Tributes and re-releases:
In 2003, ABC announced that Janet Jackson would star as Horne in a television biopic (after it was rumored for years that Whitney Houston would take the job). In the weeks following Jackson's "wardrobe malfunction" debacle during the 2004 Super Bowl, however, Variety reported that Horne demanded Jackson be dropped from the project. "ABC executives resisted Hornes demand," according to the Associated Press report, "but Jackson representatives told the trade newspaper that she left willingly after Horne and her daughter, Gail Lumet Buckley, asked that she not take part." Oprah Winfrey stated to Alicia Keys during a 2005 interview on The Oprah Winfrey Show that she might possibly consider producing the biopic herself, casting Keys as Horne.

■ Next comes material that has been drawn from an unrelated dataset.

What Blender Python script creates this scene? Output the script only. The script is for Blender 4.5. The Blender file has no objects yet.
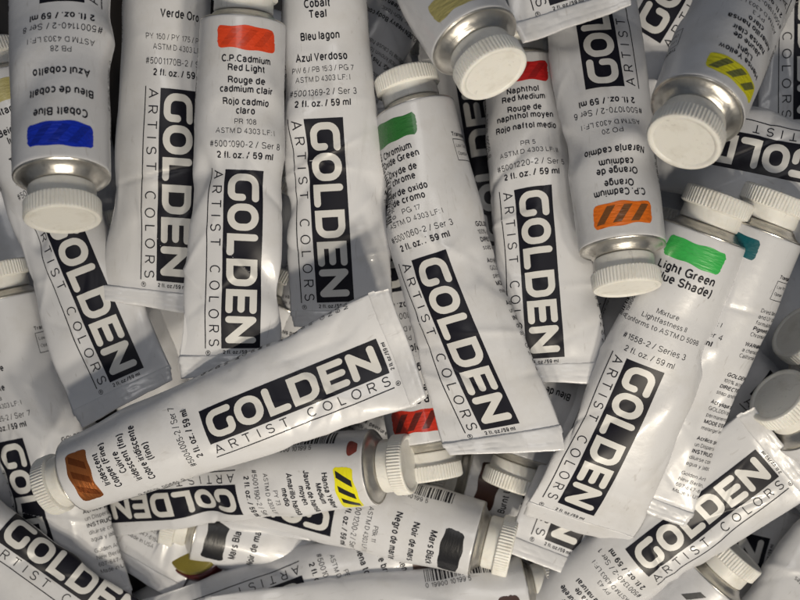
import bpy, math
import numpy as np
from mathutils import Matrix, Vector

S = bpy.context.scene
COL = S.collection
MM = 0.001

# ------------------------------------------------------------------ camera, world, lamps
TABLE = -0.106          # heights below are measured from a plane 0.45 m under the camera
CAM_H = 0.45
F = 1080.0              # focal length in photo pixels (800 px wide)
def lift(z): return z - TABLE
cam_d = bpy.data.cameras.new("camera")
cam_d.sensor_fit = 'HORIZONTAL'
cam_d.angle = 2 * math.atan(400 / F)
cam_d.clip_start = 0.01; cam_d.clip_end = 20
cam = bpy.data.objects.new("camera", cam_d)
cam_d.dof.use_dof = True; cam_d.dof.focus_distance = CAM_H - 0.005; cam_d.dof.aperture_fstop = 13
cam.location = (0, 0, lift(CAM_H)); cam.rotation_euler = (0, 0, 0)
COL.objects.link(cam); S.camera = cam

W = bpy.data.worlds.new("World"); S.world = W; W.use_nodes = True
bg = W.node_tree.nodes["Background"]
bg.inputs[0].default_value = (0.72, 0.83, 1.0, 1); bg.inputs[1].default_value = 0.085

def area_lamp(name, loc, target, size, power, col, spread=180):
    d = bpy.data.lights.new(name, 'AREA'); d.shape = 'DISK'; d.size = size
    d.energy = power; d.color = col; d.spread = math.radians(spread)
    o = bpy.data.objects.new(name, d); o.location = loc
    v = Vector(target) - Vector(loc)
    o.rotation_euler = v.to_track_quat('-Z', 'Y').to_euler()
    COL.objects.link(o); return o

for k, (dx, dz) in enumerate(((-0.17, 0.0), (-0.02, 0.10), (0.10, -0.05), (0.22, 0.06))):
    area_lamp("room_bulb", (0.13 + dx, -0.68, 0.80 + dz), (0.02, -0.02, 0.08), 0.06, 0.28, (1.0, 0.90, 0.74), 62)
area_lamp("ceiling_lamp", (-0.10, 0.35, 1.6), (0, 0, 0.08), 0.5, 3.0, (1.0, 0.97, 0.94))

S.view_settings.view_transform = 'Standard'
S.view_settings.look = 'None'
S.view_settings.exposure = 0.0
S.view_settings.gamma = 1.0

# ------------------------------------------------------------------ materials
def mat(name, col, rough=0.4, metal=0.0, spec=0.5, coat=0.0, bump=0.0, bscale=400.0, dirt=0.0, dscale=60.0, dcol=None, sss=0.0, stretch=None, scuff=0.0, vary=0.0, rings=0.0):
    m = bpy.data.materials.new(name); m.use_nodes = True
    nt = m.node_tree; b = nt.nodes["Principled BSDF"]
    b.inputs["Base Color"].default_value = (*col, 1)
    b.inputs["Roughness"].default_value = rough
    b.inputs["Metallic"].default_value = metal
    b.inputs["Specular IOR Level"].default_value = spec
    b.inputs["Coat Weight"].default_value = coat
    b.inputs["Coat Roughness"].default_value = 0.09
    if sss:
        b.inputs["Subsurface Weight"].default_value = sss
        b.inputs["Subsurface Radius"].default_value = (0.004, 0.003, 0.002)
        b.inputs["Subsurface Scale"].default_value = 0.5
    tc = nt.nodes.new("ShaderNodeTexCoord")
    info = nt.nodes.new("ShaderNodeObjectInfo")
    addv = nt.nodes.new("ShaderNodeVectorMath"); addv.operation = 'ADD'
    nt.links.new(tc.outputs["Object"], addv.inputs[0]); nt.links.new(info.outputs["Random"], addv.inputs[1])
    if stretch:
        mv = nt.nodes.new("ShaderNodeVectorMath"); mv.operation = 'MULTIPLY'; mv.inputs[1].default_value = stretch
        nt.links.new(addv.outputs[0], mv.inputs[0]); addv = mv
    if bump:
        n = nt.nodes.new("ShaderNodeTexNoise"); n.inputs["Scale"].default_value = bscale
        n.inputs["Detail"].default_value = 3
        bp = nt.nodes.new("ShaderNodeBump"); bp.inputs["Strength"].default_value = bump
        bp.inputs["Distance"].default_value = 0.001
        nt.links.new(addv.outputs[0], n.inputs["Vector"])
        nt.links.new(n.outputs["Fac"], bp.inputs["Height"])
        nt.links.new(bp.outputs[0], b.inputs["Normal"])
    if dirt:
        n = nt.nodes.new("ShaderNodeTexNoise"); n.inputs["Scale"].default_value = dscale
        n.inputs["Detail"].default_value = 6; n.inputs["Roughness"].default_value = 0.65
        r = nt.nodes.new("ShaderNodeValToRGB")
        r.color_ramp.elements[0].position = 0.50; r.color_ramp.elements[0].color = (0, 0, 0, 1)
        r.color_ramp.elements[1].position = 0.78; r.color_ramp.elements[1].color = (dirt, dirt, dirt, 1)
        mx = nt.nodes.new("ShaderNodeMix"); mx.data_type = 'RGBA'
        mx.inputs["A"].default_value = (*col, 1)
        mx.inputs["B"].default_value = (*(dcol or tuple(c * 0.5 for c in col)), 1)
        nt.links.new(addv.outputs[0], n.inputs["Vector"])
        nt.links.new(n.outputs["Fac"], r.inputs[0]); nt.links.new(r.outputs[0], mx.inputs["Factor"])
        nt.links.new(mx.outputs["Result"], b.inputs["Base Color"])
        mr = nt.nodes.new("ShaderNodeMapRange")
        mr.inputs["To Min"].default_value = rough - 0.05; mr.inputs["To Max"].default_value = min(1, rough + 0.14)
        nt.links.new(n.outputs["Fac"], mr.inputs["Value"]); nt.links.new(mr.outputs[0], b.inputs["Roughness"])
    if scuff:       # small rubbed specks and short scratches
        sc = nt.nodes.new("ShaderNodeTexNoise"); sc.inputs["Scale"].default_value = 330; sc.inputs["Detail"].default_value = 4; sc.inputs["Distortion"].default_value = 1.5
        sp = nt.nodes.new("ShaderNodeVectorMath"); sp.operation = 'MULTIPLY'; sp.inputs[1].default_value = (1, .22, 1)
        nt.links.new(addv.outputs[0], sp.inputs[0]); nt.links.new(sp.outputs[0], sc.inputs["Vector"])
        sr = nt.nodes.new("ShaderNodeValToRGB"); sr.color_ramp.elements[0].position = 0.64; sr.color_ramp.elements[0].color = (0, 0, 0, 1)
        sr.color_ramp.elements[1].position = 0.74; sr.color_ramp.elements[1].color = (scuff, scuff, scuff, 1)
        sm = nt.nodes.new("ShaderNodeMix"); sm.data_type = 'RGBA'; sm.inputs["B"].default_value = (0.34, 0.32, 0.30, 1)
        nt.links.new(sc.outputs["Fac"], sr.inputs[0]); nt.links.new(sr.outputs[0], sm.inputs["Factor"])
        nt.links.new(b.inputs["Base Color"].links[0].from_socket, sm.inputs["A"]); nt.links.new(sm.outputs["Result"], b.inputs["Base Color"])
    if vary:        # every piece a little different in tone
        hs = nt.nodes.new("ShaderNodeHueSaturation"); mp = nt.nodes.new("ShaderNodeMapRange")
        mp.inputs["To Min"].default_value = 1 - vary; mp.inputs["To Max"].default_value = 1 + vary * .4
        nt.links.new(info.outputs["Random"], mp.inputs["Value"]); nt.links.new(mp.outputs[0], hs.inputs["Value"])
        nt.links.new(b.inputs["Base Color"].links[0].from_socket, hs.inputs["Color"]); nt.links.new(hs.outputs[0], b.inputs["Base Color"])
    if rings:       # lathe turning lines
        wv = nt.nodes.new("ShaderNodeTexWave"); wv.wave_type = 'RINGS'; wv.rings_direction = 'Y'; wv.inputs["Scale"].default_value = 800; wv.inputs["Distortion"].default_value = .6
        b2 = nt.nodes.new("ShaderNodeBump"); b2.inputs["Strength"].default_value = rings; b2.inputs["Distance"].default_value = .0004
        nt.links.new(tc.outputs["Object"], wv.inputs["Vector"]); nt.links.new(wv.outputs["Fac"], b2.inputs["Height"])
        if b.inputs["Normal"].links: nt.links.new(b.inputs["Normal"].links[0].from_socket, b2.inputs["Normal"])
        nt.links.new(b2.outputs[0], b.inputs["Normal"])
    return m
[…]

In January 2005, Blue Note Records, her label for more than a decade, announced that "the finishing touches have been put on a collection of rare and unreleased recordings by the legendary Horne made during her time on Blue Note. Remixed by her longtime producer Rodney Jones, the recordings featured Horne in remarkably secure voice for a woman of her years, and include versions of such signature songs as 'Something To Live For', 'Chelsea Bridge' and 'Stormy Weather'." The album, originally titled Soul but renamed Seasons of a Life, was finally released on January 24, 2006.

Personal life:
Lena Horne's second marriage was to Lennie Hayton, a Jewish American, from 1947 until his death in 1971. Hayton was one of the premier musical conductors and arrangers at MGM. In her as-told-to autobiography Lena by Richard Schickel, Horne recounts the enormous pressures she and her husband faced as an interracial married couple. However, she later admitted (Ebony, May 1980) that she really married Hayton to advance her career and cross the "color-line" in show business. She is also a member of Delta Sigma Theta Sorority, Incorporated.